• REQUIREMENTS
Output the material beneath exactly, leaving nothing out.

* START INPUT RECORDS *

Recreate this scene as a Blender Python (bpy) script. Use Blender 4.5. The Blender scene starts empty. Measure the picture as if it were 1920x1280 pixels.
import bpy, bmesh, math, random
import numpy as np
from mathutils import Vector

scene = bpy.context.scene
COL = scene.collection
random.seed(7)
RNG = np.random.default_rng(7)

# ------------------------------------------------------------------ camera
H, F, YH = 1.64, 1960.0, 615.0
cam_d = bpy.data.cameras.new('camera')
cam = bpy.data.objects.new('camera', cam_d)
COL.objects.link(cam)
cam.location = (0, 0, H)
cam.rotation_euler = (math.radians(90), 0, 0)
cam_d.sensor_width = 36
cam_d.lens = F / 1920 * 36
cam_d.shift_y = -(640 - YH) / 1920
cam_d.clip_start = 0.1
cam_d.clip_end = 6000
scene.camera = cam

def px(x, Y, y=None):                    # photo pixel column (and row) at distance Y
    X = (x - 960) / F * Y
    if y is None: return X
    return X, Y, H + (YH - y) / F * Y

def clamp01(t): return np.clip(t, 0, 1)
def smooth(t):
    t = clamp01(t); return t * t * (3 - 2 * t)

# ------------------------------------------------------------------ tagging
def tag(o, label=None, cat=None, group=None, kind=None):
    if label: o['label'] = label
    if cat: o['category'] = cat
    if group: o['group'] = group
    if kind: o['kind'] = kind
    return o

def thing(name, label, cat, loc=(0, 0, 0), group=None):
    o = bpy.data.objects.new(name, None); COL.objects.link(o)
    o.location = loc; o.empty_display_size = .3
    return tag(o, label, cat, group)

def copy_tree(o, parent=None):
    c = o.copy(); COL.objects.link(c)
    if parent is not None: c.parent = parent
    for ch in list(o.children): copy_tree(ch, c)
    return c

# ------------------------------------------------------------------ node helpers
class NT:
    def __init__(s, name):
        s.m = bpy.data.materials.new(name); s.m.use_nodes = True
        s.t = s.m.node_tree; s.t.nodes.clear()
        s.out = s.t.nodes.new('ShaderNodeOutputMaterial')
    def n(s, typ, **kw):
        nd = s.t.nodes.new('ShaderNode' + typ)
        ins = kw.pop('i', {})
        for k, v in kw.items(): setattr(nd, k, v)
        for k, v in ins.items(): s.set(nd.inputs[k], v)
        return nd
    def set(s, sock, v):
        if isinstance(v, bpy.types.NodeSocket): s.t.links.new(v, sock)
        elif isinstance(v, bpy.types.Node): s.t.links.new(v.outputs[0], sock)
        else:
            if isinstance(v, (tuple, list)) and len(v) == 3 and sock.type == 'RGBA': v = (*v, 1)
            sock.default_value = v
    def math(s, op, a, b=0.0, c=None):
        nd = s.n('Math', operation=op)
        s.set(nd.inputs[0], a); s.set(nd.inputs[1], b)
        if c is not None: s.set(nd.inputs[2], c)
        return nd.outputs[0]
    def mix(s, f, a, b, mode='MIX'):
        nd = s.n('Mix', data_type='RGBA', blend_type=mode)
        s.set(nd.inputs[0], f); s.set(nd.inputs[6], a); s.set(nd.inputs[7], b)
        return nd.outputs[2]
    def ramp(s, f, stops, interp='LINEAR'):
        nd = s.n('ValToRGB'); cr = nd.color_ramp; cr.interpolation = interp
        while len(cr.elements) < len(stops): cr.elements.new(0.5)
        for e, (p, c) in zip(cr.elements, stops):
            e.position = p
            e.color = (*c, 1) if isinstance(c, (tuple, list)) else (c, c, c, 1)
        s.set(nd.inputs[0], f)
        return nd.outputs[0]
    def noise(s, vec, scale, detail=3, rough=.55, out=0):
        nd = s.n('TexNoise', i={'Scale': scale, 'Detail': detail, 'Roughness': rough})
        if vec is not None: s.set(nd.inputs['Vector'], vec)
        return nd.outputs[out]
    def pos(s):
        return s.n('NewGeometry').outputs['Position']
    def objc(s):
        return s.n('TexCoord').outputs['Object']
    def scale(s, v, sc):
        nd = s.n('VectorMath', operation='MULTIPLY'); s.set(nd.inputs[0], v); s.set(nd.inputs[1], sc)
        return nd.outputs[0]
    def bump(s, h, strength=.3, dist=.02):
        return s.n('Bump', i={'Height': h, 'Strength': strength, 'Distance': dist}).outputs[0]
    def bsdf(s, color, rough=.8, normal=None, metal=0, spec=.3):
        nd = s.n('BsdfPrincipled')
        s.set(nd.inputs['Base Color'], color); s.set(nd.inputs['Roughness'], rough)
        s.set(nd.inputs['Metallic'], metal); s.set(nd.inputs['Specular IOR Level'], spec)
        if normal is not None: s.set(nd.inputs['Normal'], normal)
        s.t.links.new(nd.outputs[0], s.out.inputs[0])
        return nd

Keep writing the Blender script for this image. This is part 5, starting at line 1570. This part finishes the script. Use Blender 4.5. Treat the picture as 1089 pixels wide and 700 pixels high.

* END INPUT RECORDS *

• THE OUTPUT
Recreate this scene as a Blender Python (bpy) script. Use Blender 4.5. The Blender scene starts empty. Measure the picture as if it were 1920x1280 pixels.
import bpy, bmesh, math, random
import numpy as np
from mathutils import Vector

scene = bpy.context.scene
COL = scene.collection
random.seed(7)
RNG = np.random.default_rng(7)

# ------------------------------------------------------------------ camera
H, F, YH = 1.64, 1960.0, 615.0
cam_d = bpy.data.cameras.new('camera')
cam = bpy.data.objects.new('camera', cam_d)
COL.objects.link(cam)
cam.location = (0, 0, H)
cam.rotation_euler = (math.radians(90), 0, 0)
cam_d.sensor_width = 36
cam_d.lens = F / 1920 * 36
cam_d.shift_y = -(640 - YH) / 1920
cam_d.clip_start = 0.1
cam_d.clip_end = 6000
scene.camera = cam

def px(x, Y, y=None):                    # photo pixel column (and row) at distance Y
    X = (x - 960) / F * Y
    if y is None: return X
    return X, Y, H + (YH - y) / F * Y

def clamp01(t): return np.clip(t, 0, 1)
def smooth(t):
    t = clamp01(t); return t * t * (3 - 2 * t)

# ------------------------------------------------------------------ tagging
def tag(o, label=None, cat=None, group=None, kind=None):
    if label: o['label'] = label
    if cat: o['category'] = cat
    if group: o['group'] = group
    if kind: o['kind'] = kind
    return o

def thing(name, label, cat, loc=(0, 0, 0), group=None):
    o = bpy.data.objects.new(name, None); COL.objects.link(o)
    o.location = loc; o.empty_display_size = .3
    return tag(o, label, cat, group)

def copy_tree(o, parent=None):
    c = o.copy(); COL.objects.link(c)
    if parent is not None: c.parent = parent
    for ch in list(o.children): copy_tree(ch, c)
    return c

# ------------------------------------------------------------------ node helpers
class NT:
    def __init__(s, name):
        s.m = bpy.data.materials.new(name); s.m.use_nodes = True
        s.t = s.m.node_tree; s.t.nodes.clear()
        s.out = s.t.nodes.new('ShaderNodeOutputMaterial')
    def n(s, typ, **kw):
        nd = s.t.nodes.new('ShaderNode' + typ)
        ins = kw.pop('i', {})
        for k, v in kw.items(): setattr(nd, k, v)
        for k, v in ins.items(): s.set(nd.inputs[k], v)
        return nd
    def set(s, sock, v):
        if isinstance(v, bpy.types.NodeSocket): s.t.links.new(v, sock)
        elif isinstance(v, bpy.types.Node): s.t.links.new(v.outputs[0], sock)
        else:
            if isinstance(v, (tuple, list)) and len(v) == 3 and sock.type == 'RGBA': v = (*v, 1)
            sock.default_value = v
    def math(s, op, a, b=0.0, c=None):
        nd = s.n('Math', operation=op)
        s.set(nd.inputs[0], a); s.set(nd.inputs[1], b)
        if c is not None: s.set(nd.inputs[2], c)
        return nd.outputs[0]
    def mix(s, f, a, b, mode='MIX'):
        nd = s.n('Mix', data_type='RGBA', blend_type=mode)
        s.set(nd.inputs[0], f); s.set(nd.inputs[6], a); s.set(nd.inputs[7], b)
        return nd.outputs[2]
    def ramp(s, f, stops, interp='LINEAR'):
        nd = s.n('ValToRGB'); cr = nd.color_ramp; cr.interpolation = interp
        while len(cr.elements) < len(stops): cr.elements.new(0.5)
        for e, (p, c) in zip(cr.elements, stops):
            e.position = p
            e.color = (*c, 1) if isinstance(c, (tuple, list)) else (c, c, c, 1)
        s.set(nd.inputs[0], f)
        return nd.outputs[0]
    def noise(s, vec, scale, detail=3, rough=.55, out=0):
        nd = s.n('TexNoise', i={'Scale': scale, 'Detail': detail, 'Roughness': rough})
        if vec is not None: s.set(nd.inputs['Vector'], vec)
        return nd.outputs[out]
    def pos(s):
        return s.n('NewGeometry').outputs['Position']
    def objc(s):
        return s.n('TexCoord').outputs['Object']
    def scale(s, v, sc):
        nd = s.n('VectorMath', operation='MULTIPLY'); s.set(nd.inputs[0], v); s.set(nd.inputs[1], sc)
        return nd.outputs[0]
    def bump(s, h, strength=.3, dist=.02):
        return s.n('Bump', i={'Height': h, 'Strength': strength, 'Distance': dist}).outputs[0]
    def bsdf(s, color, rough=.8, normal=None, metal=0, spec=.3):
        nd = s.n('BsdfPrincipled')
        s.set(nd.inputs['Base Color'], color); s.set(nd.inputs['Roughness'], rough)
        s.set(nd.inputs['Metallic'], metal); s.set(nd.inputs['Specular IOR Level'], spec)
        if normal is not None: s.set(nd.inputs['Normal'], normal)
        s.t.links.new(nd.outputs[0], s.out.inputs[0])
        return nd

Keep writing the Blender script for this image. This is part 5, starting at line 1570. This part finishes the script. Use Blender 4.5. Treat the picture as 1089 pixels wide and 700 pixels high.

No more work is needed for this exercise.